** Material provided **
━━━━━━━━

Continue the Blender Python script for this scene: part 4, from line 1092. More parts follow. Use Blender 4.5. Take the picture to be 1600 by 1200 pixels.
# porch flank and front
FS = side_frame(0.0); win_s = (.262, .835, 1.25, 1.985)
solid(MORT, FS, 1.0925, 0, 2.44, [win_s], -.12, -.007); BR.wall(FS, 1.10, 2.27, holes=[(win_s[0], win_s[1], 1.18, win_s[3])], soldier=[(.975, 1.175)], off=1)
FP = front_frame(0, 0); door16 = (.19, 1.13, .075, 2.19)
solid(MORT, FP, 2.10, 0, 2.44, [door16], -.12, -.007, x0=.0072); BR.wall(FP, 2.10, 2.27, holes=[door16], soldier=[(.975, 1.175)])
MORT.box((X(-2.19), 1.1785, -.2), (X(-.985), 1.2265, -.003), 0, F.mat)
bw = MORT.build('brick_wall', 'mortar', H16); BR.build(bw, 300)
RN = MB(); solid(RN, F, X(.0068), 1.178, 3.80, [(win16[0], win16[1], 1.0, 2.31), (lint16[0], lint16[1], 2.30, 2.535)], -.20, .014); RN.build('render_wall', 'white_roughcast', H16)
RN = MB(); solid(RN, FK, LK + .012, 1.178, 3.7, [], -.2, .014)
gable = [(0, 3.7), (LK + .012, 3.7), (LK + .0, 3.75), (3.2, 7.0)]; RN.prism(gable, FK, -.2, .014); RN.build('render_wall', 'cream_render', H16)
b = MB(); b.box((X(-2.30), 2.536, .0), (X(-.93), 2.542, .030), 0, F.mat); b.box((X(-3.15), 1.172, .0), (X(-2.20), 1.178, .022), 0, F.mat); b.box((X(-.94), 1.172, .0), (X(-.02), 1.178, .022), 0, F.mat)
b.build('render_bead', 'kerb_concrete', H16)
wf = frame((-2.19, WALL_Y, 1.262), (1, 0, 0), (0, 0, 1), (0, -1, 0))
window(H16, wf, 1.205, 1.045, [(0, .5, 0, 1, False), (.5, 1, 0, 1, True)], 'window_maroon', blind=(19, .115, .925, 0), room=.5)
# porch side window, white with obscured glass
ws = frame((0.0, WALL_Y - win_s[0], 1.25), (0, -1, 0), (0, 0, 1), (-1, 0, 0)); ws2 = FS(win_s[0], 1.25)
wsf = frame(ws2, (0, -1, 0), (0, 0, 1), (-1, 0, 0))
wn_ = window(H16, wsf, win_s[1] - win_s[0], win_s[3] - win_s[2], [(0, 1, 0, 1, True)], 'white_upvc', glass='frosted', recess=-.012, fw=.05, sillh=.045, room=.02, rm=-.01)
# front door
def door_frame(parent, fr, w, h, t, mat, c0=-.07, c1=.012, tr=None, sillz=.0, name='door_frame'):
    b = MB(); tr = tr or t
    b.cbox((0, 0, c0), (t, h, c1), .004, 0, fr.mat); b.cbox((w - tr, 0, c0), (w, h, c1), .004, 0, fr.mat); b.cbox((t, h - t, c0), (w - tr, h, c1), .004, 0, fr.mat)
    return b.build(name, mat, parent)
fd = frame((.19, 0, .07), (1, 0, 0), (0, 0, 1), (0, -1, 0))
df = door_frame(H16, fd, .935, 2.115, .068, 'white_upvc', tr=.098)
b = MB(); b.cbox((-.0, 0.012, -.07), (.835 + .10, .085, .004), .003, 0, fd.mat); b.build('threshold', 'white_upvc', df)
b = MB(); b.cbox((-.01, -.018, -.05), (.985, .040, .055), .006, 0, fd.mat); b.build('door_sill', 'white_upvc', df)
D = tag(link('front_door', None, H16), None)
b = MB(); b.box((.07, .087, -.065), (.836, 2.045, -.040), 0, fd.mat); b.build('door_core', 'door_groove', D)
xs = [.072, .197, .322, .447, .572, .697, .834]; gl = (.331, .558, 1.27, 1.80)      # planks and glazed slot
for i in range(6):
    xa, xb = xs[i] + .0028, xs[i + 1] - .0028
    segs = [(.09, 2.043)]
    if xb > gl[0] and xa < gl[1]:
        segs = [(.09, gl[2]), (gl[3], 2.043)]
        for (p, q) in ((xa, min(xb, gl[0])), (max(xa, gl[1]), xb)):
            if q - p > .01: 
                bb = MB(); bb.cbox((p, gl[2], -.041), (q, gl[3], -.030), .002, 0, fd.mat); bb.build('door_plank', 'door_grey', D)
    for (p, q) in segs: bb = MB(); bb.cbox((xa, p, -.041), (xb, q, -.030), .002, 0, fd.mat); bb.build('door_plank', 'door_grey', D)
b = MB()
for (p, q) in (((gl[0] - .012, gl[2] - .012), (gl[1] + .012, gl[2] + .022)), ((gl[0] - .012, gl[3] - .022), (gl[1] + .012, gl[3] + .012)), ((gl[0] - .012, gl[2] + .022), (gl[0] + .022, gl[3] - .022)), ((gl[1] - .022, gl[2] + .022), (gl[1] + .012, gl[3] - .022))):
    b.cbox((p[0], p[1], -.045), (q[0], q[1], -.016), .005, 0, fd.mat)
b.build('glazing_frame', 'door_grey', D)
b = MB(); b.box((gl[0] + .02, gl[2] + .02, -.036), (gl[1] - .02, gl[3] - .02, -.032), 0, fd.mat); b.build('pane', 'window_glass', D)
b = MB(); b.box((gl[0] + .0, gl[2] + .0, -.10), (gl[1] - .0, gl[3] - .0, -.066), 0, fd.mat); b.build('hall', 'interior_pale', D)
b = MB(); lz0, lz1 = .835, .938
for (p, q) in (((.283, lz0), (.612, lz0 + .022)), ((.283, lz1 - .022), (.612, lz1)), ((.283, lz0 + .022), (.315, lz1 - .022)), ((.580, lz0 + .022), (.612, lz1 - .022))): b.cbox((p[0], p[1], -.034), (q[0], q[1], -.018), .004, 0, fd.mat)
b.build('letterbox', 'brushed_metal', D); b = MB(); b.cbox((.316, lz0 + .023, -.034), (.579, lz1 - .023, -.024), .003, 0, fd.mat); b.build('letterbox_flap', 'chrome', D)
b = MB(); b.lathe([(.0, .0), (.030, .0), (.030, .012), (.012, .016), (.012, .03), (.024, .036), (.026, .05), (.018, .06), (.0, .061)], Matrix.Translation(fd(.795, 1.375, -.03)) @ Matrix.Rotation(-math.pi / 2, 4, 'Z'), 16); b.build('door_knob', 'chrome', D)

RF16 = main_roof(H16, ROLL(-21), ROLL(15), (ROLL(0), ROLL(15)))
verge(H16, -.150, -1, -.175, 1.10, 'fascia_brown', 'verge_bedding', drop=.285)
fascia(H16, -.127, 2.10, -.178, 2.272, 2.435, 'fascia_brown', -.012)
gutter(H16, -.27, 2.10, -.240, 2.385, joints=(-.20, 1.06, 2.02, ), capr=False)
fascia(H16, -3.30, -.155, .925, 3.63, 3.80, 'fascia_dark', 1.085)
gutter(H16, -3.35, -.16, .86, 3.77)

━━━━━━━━

** Short exercise **
Quote the entire listing above exactly.

** Task answer **
Continue the Blender Python script for this scene: part 4, from line 1092. More parts follow. Use Blender 4.5. Take the picture to be 1600 by 1200 pixels.
# porch flank and front
FS = side_frame(0.0); win_s = (.262, .835, 1.25, 1.985)
solid(MORT, FS, 1.0925, 0, 2.44, [win_s], -.12, -.007); BR.wall(FS, 1.10, 2.27, holes=[(win_s[0], win_s[1], 1.18, win_s[3])], soldier=[(.975, 1.175)], off=1)
FP = front_frame(0, 0); door16 = (.19, 1.13, .075, 2.19)
solid(MORT, FP, 2.10, 0, 2.44, [door16], -.12, -.007, x0=.0072); BR.wall(FP, 2.10, 2.27, holes=[door16], soldier=[(.975, 1.175)])
MORT.box((X(-2.19), 1.1785, -.2), (X(-.985), 1.2265, -.003), 0, F.mat)
bw = MORT.build('brick_wall', 'mortar', H16); BR.build(bw, 300)
RN = MB(); solid(RN, F, X(.0068), 1.178, 3.80, [(win16[0], win16[1], 1.0, 2.31), (lint16[0], lint16[1], 2.30, 2.535)], -.20, .014); RN.build('render_wall', 'white_roughcast', H16)
RN = MB(); solid(RN, FK, LK + .012, 1.178, 3.7, [], -.2, .014)
gable = [(0, 3.7), (LK + .012, 3.7), (LK + .0, 3.75), (3.2, 7.0)]; RN.prism(gable, FK, -.2, .014); RN.build('render_wall', 'cream_render', H16)
b = MB(); b.box((X(-2.30), 2.536, .0), (X(-.93), 2.542, .030), 0, F.mat); b.box((X(-3.15), 1.172, .0), (X(-2.20), 1.178, .022), 0, F.mat); b.box((X(-.94), 1.172, .0), (X(-.02), 1.178, .022), 0, F.mat)
b.build('render_bead', 'kerb_concrete', H16)
wf = frame((-2.19, WALL_Y, 1.262), (1, 0, 0), (0, 0, 1), (0, -1, 0))
window(H16, wf, 1.205, 1.045, [(0, .5, 0, 1, False), (.5, 1, 0, 1, True)], 'window_maroon', blind=(19, .115, .925, 0), room=.5)
# porch side window, white with obscured glass
ws = frame((0.0, WALL_Y - win_s[0], 1.25), (0, -1, 0), (0, 0, 1), (-1, 0, 0)); ws2 = FS(win_s[0], 1.25)
wsf = frame(ws2, (0, -1, 0), (0, 0, 1), (-1, 0, 0))
wn_ = window(H16, wsf, win_s[1] - win_s[0], win_s[3] - win_s[2], [(0, 1, 0, 1, True)], 'white_upvc', glass='frosted', recess=-.012, fw=.05, sillh=.045, room=.02, rm=-.01)
# front door
def door_frame(parent, fr, w, h, t, mat, c0=-.07, c1=.012, tr=None, sillz=.0, name='door_frame'):
    b = MB(); tr = tr or t
    b.cbox((0, 0, c0), (t, h, c1), .004, 0, fr.mat); b.cbox((w - tr, 0, c0), (w, h, c1), .004, 0, fr.mat); b.cbox((t, h - t, c0), (w - tr, h, c1), .004, 0, fr.mat)
    return b.build(name, mat, parent)
fd = frame((.19, 0, .07), (1, 0, 0), (0, 0, 1), (0, -1, 0))
df = door_frame(H16, fd, .935, 2.115, .068, 'white_upvc', tr=.098)
b = MB(); b.cbox((-.0, 0.012, -.07), (.835 + .10, .085, .004), .003, 0, fd.mat); b.build('threshold', 'white_upvc', df)
b = MB(); b.cbox((-.01, -.018, -.05), (.985, .040, .055), .006, 0, fd.mat); b.build('door_sill', 'white_upvc', df)
D = tag(link('front_door', None, H16), None)
b = MB(); b.box((.07, .087, -.065), (.836, 2.045, -.040), 0, fd.mat); b.build('door_core', 'door_groove', D)
xs = [.072, .197, .322, .447, .572, .697, .834]; gl = (.331, .558, 1.27, 1.80)      # planks and glazed slot
for i in range(6):
    xa, xb = xs[i] + .0028, xs[i + 1] - .0028
    segs = [(.09, 2.043)]
    if xb > gl[0] and xa < gl[1]:
        segs = [(.09, gl[2]), (gl[3], 2.043)]
        for (p, q) in ((xa, min(xb, gl[0])), (max(xa, gl[1]), xb)):
            if q - p > .01: 
                bb = MB(); bb.cbox((p, gl[2], -.041), (q, gl[3], -.030), .002, 0, fd.mat); bb.build('door_plank', 'door_grey', D)
    for (p, q) in segs: bb = MB(); bb.cbox((xa, p, -.041), (xb, q, -.030), .002, 0, fd.mat); bb.build('door_plank', 'door_grey', D)
b = MB()
for (p, q) in (((gl[0] - .012, gl[2] - .012), (gl[1] + .012, gl[2] + .022)), ((gl[0] - .012, gl[3] - .022), (gl[1] + .012, gl[3] + .012)), ((gl[0] - .012, gl[2] + .022), (gl[0] + .022, gl[3] - .022)), ((gl[1] - .022, gl[2] + .022), (gl[1] + .012, gl[3] - .022))):
    b.cbox((p[0], p[1], -.045), (q[0], q[1], -.016), .005, 0, fd.mat)
b.build('glazing_frame', 'door_grey', D)
b = MB(); b.box((gl[0] + .02, gl[2] + .02, -.036), (gl[1] - .02, gl[3] - .02, -.032), 0, fd.mat); b.build('pane', 'window_glass', D)
b = MB(); b.box((gl[0] + .0, gl[2] + .0, -.10), (gl[1] - .0, gl[3] - .0, -.066), 0, fd.mat); b.build('hall', 'interior_pale', D)
b = MB(); lz0, lz1 = .835, .938
for (p, q) in (((.283, lz0), (.612, lz0 + .022)), ((.283, lz1 - .022), (.612, lz1)), ((.283, lz0 + .022), (.315, lz1 - .022)), ((.580, lz0 + .022), (.612, lz1 - .022))): b.cbox((p[0], p[1], -.034), (q[0], q[1], -.018), .004, 0, fd.mat)
b.build('letterbox', 'brushed_metal', D); b = MB(); b.cbox((.316, lz0 + .023, -.034), (.579, lz1 - .023, -.024), .003, 0, fd.mat); b.build('letterbox_flap', 'chrome', D)
b = MB(); b.lathe([(.0, .0), (.030, .0), (.030, .012), (.012, .016), (.012, .03), (.024, .036), (.026, .05), (.018, .06), (.0, .061)], Matrix.Translation(fd(.795, 1.375, -.03)) @ Matrix.Rotation(-math.pi / 2, 4, 'Z'), 16); b.build('door_knob', 'chrome', D)

RF16 = main_roof(H16, ROLL(-21), ROLL(15), (ROLL(0), ROLL(15)))
verge(H16, -.150, -1, -.175, 1.10, 'fascia_brown', 'verge_bedding', drop=.285)
fascia(H16, -.127, 2.10, -.178, 2.272, 2.435, 'fascia_brown', -.012)
gutter(H16, -.27, 2.10, -.240, 2.385, joints=(-.20, 1.06, 2.02, ), capr=False)
fascia(H16, -3.30, -.155, .925, 3.63, 3.80, 'fascia_dark', 1.085)
gutter(H16, -3.35, -.16, .86, 3.77)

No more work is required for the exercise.